◆ WRITTEN REQUEST:
Examine the entries and show every line in which the word "Write" is found.

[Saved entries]
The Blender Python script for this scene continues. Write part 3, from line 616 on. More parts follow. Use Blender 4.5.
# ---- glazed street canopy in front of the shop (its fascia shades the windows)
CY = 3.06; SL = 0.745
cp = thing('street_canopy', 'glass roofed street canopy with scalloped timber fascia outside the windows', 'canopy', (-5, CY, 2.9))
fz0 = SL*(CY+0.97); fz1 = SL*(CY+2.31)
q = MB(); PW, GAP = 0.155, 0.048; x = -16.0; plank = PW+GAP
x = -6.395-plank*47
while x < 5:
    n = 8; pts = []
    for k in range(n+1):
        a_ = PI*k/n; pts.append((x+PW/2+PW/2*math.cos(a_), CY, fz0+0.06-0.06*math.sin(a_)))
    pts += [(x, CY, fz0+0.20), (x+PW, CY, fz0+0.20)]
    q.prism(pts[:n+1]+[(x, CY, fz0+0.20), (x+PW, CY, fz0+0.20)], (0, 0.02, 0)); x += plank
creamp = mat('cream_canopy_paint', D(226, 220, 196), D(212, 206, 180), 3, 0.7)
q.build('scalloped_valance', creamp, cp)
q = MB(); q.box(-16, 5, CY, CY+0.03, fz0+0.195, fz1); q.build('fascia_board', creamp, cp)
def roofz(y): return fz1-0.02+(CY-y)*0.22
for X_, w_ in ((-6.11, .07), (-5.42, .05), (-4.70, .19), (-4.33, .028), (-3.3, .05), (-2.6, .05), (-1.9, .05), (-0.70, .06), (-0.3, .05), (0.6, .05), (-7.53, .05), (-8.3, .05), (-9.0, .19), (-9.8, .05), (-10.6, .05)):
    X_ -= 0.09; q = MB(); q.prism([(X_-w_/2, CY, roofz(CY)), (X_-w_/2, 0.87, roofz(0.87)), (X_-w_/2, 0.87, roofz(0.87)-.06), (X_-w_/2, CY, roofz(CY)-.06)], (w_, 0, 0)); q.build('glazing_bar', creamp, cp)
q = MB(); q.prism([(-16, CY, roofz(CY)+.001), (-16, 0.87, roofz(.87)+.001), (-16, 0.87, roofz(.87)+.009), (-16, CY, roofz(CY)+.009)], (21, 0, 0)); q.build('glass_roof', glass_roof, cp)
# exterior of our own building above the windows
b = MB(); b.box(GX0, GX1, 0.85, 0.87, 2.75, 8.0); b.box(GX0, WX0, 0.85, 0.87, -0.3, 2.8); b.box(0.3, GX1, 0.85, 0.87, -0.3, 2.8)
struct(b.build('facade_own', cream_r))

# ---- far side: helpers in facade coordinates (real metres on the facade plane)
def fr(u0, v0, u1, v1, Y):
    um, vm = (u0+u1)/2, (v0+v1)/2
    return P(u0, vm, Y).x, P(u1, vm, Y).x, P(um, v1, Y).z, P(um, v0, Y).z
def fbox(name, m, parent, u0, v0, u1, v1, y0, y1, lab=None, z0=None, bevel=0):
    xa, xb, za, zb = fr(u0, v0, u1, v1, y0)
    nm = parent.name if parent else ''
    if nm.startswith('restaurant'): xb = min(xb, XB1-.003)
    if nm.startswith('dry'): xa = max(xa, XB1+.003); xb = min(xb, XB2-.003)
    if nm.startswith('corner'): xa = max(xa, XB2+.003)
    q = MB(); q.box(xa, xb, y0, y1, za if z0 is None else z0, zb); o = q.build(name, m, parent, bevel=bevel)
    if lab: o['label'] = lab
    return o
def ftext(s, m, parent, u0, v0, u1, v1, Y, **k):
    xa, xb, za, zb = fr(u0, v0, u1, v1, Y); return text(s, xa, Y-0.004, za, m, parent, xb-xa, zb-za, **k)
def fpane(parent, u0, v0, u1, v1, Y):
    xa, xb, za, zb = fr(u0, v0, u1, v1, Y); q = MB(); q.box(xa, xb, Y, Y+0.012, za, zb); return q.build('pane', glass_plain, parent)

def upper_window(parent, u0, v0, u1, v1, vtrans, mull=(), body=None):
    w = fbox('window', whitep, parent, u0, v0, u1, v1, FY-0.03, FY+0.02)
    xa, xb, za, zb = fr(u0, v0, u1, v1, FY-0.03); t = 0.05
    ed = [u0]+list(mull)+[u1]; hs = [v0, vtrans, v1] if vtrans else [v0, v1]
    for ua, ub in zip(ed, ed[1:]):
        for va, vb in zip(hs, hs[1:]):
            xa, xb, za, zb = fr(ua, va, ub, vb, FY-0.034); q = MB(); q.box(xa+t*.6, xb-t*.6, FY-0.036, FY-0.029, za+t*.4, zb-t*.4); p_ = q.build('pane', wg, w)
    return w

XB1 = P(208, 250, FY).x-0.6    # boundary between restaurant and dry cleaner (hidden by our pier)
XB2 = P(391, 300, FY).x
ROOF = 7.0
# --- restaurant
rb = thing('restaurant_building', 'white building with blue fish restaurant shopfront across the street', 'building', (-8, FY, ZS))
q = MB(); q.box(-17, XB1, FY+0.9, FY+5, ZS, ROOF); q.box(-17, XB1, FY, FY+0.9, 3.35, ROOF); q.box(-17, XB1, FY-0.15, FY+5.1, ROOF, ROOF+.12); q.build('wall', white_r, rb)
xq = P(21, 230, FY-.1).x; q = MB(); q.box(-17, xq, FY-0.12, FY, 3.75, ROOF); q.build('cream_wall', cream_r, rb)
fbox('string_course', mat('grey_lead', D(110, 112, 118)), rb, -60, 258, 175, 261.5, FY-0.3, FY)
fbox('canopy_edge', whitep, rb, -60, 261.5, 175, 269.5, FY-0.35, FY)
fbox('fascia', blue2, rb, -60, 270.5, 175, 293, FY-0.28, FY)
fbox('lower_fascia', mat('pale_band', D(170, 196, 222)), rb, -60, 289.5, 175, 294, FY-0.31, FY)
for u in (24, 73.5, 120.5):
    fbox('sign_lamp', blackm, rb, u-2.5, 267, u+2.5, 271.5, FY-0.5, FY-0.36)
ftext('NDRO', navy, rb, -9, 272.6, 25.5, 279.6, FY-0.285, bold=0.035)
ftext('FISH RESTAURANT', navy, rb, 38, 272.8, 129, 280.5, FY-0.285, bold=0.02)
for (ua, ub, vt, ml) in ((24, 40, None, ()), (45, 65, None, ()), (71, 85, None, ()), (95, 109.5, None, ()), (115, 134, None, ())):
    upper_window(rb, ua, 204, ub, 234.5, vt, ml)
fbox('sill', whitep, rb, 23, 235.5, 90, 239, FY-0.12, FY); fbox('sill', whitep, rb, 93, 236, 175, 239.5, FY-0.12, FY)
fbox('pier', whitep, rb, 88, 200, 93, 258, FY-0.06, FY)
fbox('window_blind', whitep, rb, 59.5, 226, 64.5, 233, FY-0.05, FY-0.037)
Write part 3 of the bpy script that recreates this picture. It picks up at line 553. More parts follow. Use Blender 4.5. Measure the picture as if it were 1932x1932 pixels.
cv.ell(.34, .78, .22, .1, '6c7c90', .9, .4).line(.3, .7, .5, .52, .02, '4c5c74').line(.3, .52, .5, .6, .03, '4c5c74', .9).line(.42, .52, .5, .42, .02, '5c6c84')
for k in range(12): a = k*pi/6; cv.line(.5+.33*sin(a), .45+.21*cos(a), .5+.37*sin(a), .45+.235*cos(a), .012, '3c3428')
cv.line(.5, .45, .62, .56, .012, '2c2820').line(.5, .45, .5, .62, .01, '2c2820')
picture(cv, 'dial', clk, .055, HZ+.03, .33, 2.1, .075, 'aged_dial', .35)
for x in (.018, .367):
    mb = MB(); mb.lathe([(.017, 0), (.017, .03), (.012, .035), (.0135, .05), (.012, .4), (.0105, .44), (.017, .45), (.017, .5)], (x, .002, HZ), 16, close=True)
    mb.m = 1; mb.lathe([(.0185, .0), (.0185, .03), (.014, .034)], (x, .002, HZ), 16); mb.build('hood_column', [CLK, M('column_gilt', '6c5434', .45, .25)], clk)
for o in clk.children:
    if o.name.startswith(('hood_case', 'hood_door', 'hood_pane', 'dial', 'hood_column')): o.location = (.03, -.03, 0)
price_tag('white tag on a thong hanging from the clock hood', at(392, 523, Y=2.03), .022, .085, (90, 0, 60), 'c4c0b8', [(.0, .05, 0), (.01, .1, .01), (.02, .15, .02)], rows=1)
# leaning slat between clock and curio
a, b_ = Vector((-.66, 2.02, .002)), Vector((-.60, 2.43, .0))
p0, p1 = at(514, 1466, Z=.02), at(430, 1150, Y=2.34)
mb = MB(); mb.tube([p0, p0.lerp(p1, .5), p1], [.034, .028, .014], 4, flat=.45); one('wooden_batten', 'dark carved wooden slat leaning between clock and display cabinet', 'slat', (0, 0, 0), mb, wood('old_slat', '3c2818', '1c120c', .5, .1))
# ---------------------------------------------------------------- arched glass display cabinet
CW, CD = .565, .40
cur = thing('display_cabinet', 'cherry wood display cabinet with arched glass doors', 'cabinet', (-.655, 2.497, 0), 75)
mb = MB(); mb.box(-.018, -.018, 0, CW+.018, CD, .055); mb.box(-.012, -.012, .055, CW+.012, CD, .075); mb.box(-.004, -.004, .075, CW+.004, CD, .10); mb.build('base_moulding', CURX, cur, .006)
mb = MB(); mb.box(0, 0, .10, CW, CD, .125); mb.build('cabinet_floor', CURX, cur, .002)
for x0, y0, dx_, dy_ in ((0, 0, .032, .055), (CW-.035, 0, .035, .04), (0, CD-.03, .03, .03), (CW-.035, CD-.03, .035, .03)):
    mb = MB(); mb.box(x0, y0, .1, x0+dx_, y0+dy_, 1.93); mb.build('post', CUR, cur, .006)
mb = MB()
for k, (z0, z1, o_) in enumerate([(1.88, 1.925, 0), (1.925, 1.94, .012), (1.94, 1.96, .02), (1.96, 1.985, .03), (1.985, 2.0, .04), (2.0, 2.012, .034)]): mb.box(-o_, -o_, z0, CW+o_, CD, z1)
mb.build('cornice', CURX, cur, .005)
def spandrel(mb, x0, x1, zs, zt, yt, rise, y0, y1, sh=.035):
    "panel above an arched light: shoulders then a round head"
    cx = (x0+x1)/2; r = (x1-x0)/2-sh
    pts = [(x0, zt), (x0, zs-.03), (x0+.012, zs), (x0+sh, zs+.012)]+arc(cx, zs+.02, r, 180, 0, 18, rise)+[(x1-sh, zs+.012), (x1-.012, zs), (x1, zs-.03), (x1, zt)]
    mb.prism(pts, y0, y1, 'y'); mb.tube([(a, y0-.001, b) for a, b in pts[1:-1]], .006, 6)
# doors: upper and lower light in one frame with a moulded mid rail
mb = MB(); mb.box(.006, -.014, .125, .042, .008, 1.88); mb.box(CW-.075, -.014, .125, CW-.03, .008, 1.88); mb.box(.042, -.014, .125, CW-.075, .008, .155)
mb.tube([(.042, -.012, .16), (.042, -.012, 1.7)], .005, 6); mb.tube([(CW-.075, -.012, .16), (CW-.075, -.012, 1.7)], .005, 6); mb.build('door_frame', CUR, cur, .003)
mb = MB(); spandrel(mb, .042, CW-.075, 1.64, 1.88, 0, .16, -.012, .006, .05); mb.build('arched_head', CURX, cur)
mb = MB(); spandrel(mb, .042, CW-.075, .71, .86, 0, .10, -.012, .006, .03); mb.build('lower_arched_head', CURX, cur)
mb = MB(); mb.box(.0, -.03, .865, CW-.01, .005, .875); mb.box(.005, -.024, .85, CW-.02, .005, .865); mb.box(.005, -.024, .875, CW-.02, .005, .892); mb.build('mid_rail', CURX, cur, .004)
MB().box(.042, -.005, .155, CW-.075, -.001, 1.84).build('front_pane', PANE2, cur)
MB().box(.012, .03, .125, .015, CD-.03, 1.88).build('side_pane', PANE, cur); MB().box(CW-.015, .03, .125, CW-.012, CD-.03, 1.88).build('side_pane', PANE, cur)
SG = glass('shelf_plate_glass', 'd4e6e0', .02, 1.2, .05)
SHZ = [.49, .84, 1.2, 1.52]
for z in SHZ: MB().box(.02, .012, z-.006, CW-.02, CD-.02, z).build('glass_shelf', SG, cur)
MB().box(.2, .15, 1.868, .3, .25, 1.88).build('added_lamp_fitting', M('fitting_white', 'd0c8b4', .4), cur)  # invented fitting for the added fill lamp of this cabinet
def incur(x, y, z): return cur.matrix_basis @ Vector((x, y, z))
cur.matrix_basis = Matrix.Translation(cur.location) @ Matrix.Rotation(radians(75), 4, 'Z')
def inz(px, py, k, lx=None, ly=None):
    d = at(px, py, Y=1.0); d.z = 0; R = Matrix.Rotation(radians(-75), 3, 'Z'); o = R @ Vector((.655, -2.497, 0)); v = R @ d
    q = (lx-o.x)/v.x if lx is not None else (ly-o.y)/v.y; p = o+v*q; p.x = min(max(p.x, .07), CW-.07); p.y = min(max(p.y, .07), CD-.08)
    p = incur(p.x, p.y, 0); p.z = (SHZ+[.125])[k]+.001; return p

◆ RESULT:
The Blender Python script for this scene continues. Write part 3, from line 616 on. More parts follow. Use Blender 4.5.
Write part 3 of the bpy script that recreates this picture. It picks up at line 553. More parts follow. Use Blender 4.5. Measure the picture as if it were 1932x1932 pixels.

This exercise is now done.